● **Extracted information**:
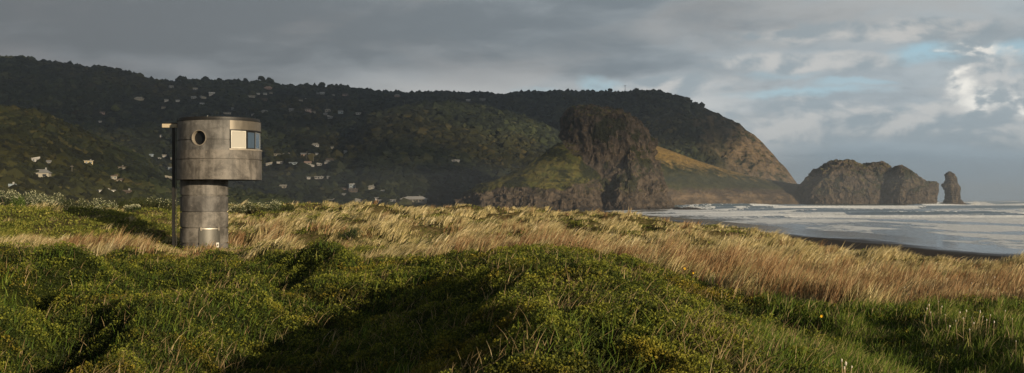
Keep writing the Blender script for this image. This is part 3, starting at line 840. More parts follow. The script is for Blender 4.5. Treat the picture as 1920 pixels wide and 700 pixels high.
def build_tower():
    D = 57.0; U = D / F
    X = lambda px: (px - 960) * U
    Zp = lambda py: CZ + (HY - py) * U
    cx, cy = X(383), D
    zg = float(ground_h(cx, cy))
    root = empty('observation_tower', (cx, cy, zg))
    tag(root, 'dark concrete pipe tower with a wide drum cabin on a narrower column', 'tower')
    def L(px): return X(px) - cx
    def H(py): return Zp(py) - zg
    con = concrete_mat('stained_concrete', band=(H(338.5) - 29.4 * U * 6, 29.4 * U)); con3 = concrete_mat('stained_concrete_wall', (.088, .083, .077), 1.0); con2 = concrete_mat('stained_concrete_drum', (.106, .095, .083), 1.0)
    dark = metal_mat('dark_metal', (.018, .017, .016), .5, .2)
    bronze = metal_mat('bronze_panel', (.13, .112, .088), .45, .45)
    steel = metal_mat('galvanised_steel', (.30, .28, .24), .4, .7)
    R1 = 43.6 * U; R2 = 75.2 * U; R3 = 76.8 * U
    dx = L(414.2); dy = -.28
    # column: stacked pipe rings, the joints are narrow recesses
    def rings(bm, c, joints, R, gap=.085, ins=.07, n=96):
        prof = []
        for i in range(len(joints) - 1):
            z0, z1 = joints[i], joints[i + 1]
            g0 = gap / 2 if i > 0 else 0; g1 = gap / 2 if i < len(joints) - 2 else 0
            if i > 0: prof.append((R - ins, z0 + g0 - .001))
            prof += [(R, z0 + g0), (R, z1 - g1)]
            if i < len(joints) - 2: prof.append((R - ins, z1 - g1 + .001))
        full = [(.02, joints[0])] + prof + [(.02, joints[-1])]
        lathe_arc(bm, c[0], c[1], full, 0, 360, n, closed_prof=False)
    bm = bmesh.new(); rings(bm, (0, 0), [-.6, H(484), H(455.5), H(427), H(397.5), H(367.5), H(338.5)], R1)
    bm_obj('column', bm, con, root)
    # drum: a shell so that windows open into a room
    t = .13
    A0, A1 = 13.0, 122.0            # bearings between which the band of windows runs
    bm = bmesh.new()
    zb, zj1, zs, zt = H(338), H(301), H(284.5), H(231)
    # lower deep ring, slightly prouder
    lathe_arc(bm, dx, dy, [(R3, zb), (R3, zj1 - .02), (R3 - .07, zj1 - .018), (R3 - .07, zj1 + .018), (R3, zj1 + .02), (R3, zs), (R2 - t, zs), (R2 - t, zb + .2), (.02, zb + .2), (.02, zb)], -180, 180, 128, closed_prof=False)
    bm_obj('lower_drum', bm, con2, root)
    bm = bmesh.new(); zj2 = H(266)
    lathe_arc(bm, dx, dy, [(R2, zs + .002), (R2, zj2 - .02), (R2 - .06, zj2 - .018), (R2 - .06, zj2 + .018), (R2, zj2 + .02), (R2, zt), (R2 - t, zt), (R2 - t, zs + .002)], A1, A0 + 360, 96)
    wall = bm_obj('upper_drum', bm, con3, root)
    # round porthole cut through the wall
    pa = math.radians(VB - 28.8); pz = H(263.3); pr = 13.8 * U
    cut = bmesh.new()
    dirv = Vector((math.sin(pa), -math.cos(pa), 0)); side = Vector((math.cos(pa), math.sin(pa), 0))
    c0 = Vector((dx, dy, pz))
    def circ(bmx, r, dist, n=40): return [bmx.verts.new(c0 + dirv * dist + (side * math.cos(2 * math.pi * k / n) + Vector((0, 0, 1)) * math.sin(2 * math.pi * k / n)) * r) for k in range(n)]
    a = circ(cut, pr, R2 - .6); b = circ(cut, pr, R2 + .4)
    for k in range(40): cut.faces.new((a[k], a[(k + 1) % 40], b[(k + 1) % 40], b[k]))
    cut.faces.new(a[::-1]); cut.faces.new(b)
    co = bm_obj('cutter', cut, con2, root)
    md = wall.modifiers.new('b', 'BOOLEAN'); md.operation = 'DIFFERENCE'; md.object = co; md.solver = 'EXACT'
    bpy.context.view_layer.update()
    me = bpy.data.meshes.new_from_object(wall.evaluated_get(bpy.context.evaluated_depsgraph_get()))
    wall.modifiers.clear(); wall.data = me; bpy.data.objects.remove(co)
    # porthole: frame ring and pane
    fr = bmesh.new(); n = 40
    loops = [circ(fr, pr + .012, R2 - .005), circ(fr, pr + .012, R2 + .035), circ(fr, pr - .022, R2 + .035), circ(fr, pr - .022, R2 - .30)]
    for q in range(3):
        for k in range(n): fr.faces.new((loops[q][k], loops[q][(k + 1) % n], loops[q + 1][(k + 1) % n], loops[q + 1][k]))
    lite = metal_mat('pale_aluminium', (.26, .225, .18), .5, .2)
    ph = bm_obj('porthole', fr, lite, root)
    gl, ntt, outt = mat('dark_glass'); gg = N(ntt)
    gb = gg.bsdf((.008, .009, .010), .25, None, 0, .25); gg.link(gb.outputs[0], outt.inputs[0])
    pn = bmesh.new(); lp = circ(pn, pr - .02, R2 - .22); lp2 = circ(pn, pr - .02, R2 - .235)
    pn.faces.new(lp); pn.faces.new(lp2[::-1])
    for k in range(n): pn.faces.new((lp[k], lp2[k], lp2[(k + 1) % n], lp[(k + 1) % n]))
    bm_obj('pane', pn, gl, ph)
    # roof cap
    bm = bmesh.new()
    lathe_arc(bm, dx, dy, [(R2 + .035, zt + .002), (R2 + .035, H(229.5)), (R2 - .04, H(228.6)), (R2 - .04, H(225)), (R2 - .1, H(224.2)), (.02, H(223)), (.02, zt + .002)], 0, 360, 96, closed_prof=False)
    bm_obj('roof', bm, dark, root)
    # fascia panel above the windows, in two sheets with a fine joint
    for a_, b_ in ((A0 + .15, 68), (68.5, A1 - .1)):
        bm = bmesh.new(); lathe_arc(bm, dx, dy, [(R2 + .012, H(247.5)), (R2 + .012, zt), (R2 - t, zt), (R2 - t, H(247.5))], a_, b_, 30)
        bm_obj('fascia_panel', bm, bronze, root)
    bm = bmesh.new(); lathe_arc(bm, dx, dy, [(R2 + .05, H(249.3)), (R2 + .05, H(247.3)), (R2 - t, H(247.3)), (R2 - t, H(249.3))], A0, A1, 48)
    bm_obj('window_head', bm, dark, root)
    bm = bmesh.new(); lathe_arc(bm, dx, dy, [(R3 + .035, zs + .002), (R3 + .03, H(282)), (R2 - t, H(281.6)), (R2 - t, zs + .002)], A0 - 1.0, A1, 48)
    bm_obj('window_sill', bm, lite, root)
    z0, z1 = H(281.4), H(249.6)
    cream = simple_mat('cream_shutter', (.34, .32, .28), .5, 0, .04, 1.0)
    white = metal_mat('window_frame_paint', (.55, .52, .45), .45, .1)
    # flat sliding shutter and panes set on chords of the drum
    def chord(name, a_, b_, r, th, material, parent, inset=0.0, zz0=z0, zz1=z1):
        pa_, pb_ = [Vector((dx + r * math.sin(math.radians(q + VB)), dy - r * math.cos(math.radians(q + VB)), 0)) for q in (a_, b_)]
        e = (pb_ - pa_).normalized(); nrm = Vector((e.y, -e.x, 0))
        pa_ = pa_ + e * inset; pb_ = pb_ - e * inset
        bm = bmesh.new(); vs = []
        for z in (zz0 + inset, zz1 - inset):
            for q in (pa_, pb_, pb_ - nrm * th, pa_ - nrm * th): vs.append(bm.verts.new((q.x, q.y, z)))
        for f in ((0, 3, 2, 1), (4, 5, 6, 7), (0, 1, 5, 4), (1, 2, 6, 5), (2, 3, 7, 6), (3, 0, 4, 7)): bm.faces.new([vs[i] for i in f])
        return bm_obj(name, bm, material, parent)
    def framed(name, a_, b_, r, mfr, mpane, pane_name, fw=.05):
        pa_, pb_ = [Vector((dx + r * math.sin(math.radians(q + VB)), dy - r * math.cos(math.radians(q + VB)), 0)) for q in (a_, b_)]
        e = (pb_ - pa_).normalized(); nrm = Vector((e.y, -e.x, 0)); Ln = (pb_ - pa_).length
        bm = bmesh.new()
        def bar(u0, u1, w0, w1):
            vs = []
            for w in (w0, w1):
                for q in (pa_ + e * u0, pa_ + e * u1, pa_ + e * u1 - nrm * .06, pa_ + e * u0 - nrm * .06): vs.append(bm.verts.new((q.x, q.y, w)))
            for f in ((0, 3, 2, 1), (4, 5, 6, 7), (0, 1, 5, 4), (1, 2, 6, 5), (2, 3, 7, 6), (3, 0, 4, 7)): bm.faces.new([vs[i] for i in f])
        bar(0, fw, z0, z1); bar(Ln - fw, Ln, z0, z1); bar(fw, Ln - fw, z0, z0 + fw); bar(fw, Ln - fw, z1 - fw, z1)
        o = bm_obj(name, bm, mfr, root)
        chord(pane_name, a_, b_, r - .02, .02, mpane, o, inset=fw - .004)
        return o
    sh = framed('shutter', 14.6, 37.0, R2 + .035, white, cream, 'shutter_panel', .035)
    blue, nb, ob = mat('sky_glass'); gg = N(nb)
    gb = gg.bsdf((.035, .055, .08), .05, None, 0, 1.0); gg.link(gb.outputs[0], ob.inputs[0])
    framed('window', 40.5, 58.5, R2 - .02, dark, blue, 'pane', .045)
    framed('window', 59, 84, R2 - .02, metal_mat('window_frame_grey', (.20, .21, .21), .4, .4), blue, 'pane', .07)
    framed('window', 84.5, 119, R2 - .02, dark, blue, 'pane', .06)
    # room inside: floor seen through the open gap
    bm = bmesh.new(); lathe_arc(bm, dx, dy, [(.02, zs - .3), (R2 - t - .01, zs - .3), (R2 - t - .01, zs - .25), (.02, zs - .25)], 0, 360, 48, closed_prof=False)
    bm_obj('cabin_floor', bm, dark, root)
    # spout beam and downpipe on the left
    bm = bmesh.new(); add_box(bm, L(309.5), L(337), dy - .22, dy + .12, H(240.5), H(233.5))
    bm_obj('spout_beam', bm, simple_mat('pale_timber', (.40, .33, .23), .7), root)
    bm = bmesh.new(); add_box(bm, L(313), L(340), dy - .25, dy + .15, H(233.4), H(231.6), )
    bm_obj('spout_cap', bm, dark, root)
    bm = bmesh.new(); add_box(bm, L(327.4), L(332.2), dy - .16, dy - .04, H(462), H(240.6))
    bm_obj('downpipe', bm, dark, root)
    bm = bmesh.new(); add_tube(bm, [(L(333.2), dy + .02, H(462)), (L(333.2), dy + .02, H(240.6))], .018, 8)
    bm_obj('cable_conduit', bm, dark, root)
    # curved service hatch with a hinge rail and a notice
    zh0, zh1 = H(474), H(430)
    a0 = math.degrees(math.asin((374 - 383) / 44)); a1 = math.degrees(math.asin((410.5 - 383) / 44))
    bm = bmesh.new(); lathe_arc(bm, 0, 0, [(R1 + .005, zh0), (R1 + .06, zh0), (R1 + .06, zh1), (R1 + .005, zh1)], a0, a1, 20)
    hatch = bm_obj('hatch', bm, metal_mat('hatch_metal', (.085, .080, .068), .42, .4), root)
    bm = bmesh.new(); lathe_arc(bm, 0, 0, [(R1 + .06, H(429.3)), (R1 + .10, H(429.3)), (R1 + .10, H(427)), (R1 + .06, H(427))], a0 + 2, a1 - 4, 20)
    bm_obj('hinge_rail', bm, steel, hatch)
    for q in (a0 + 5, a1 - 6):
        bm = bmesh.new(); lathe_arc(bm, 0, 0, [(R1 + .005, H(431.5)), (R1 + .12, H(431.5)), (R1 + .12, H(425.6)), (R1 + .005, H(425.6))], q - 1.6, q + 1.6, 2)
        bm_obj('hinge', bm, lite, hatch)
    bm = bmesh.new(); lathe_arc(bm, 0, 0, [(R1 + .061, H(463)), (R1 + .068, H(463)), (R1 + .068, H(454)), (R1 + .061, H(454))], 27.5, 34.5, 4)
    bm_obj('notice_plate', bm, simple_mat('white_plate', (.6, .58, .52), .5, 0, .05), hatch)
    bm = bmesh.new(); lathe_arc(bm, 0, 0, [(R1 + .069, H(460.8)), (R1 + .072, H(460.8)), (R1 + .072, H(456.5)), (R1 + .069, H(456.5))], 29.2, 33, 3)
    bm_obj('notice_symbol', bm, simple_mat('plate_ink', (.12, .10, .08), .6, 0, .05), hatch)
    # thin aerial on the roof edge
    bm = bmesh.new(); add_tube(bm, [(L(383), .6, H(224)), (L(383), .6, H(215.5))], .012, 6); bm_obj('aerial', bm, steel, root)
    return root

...

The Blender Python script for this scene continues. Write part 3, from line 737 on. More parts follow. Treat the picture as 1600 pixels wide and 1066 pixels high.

...

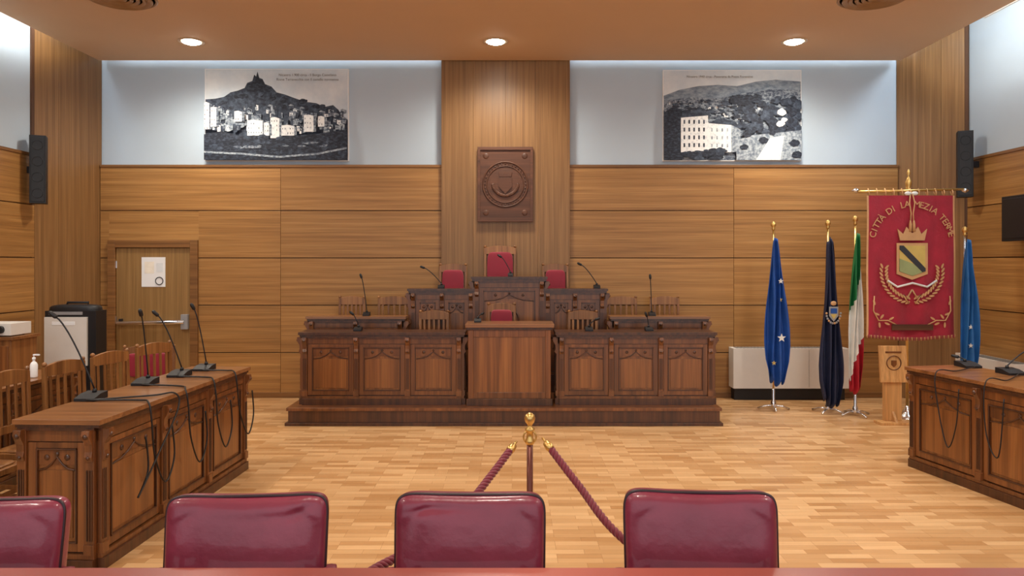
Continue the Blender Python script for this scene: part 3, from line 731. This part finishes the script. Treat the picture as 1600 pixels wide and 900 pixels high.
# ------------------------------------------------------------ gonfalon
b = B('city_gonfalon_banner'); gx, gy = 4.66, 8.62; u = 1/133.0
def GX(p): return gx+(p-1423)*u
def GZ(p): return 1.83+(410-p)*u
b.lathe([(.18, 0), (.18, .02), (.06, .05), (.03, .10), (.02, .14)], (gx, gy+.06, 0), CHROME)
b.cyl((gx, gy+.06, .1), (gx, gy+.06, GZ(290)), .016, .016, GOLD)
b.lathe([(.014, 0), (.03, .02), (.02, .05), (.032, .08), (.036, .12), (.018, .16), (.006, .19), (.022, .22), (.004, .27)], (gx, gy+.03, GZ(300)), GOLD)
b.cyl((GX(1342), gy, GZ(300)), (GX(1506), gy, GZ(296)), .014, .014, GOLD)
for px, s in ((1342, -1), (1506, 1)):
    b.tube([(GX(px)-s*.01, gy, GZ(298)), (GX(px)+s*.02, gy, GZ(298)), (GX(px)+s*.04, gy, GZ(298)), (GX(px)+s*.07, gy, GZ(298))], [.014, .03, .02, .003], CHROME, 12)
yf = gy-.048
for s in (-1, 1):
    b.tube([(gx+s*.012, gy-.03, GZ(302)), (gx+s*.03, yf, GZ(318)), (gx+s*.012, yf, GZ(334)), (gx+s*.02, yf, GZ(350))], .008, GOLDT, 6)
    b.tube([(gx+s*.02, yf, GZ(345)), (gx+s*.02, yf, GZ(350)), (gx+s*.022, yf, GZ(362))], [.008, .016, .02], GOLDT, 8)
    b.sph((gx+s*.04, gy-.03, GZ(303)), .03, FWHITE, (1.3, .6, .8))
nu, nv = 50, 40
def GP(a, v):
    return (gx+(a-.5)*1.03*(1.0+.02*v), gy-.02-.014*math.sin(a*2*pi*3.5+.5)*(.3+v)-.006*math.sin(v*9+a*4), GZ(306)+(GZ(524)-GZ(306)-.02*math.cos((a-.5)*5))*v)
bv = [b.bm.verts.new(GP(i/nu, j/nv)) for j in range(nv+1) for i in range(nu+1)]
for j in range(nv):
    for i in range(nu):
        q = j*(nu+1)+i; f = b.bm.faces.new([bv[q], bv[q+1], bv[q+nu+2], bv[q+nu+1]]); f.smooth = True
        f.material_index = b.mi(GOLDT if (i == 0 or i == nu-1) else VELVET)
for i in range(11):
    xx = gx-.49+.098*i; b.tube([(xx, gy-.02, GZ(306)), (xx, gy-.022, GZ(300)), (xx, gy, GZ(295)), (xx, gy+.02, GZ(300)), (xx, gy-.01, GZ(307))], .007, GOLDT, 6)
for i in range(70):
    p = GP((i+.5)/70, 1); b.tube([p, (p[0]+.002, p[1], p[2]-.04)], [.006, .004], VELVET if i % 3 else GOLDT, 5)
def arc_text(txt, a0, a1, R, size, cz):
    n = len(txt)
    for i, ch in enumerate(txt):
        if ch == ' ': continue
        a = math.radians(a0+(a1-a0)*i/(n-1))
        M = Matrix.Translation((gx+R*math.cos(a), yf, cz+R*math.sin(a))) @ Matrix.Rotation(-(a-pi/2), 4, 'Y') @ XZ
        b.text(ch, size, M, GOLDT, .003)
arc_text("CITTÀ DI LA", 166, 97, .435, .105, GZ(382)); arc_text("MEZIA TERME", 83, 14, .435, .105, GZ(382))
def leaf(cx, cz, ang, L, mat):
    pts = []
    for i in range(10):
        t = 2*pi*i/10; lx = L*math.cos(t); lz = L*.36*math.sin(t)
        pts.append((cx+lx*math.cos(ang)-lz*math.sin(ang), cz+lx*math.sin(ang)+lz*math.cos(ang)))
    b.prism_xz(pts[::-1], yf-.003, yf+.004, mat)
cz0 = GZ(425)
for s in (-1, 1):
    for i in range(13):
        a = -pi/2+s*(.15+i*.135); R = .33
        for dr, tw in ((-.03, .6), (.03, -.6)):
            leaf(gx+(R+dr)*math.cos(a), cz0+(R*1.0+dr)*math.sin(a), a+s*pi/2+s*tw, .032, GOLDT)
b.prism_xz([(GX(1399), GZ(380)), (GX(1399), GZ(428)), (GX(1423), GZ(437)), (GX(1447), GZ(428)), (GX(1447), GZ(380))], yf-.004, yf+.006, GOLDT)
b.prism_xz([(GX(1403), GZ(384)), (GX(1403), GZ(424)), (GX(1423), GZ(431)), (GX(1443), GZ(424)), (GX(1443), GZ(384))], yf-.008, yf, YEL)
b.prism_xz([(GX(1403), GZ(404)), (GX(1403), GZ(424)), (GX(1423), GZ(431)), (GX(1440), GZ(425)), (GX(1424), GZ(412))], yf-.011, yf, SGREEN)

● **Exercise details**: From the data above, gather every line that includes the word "follow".

● **Reply**:
Keep writing the Blender script for this image. This is part 3, starting at line 840. More parts follow. The script is for Blender 4.5. Treat the picture as 1920 pixels wide and 700 pixels high.
The Blender Python script for this scene continues. Write part 3, from line 737 on. More parts follow. Treat the picture as 1600 pixels wide and 1066 pixels high.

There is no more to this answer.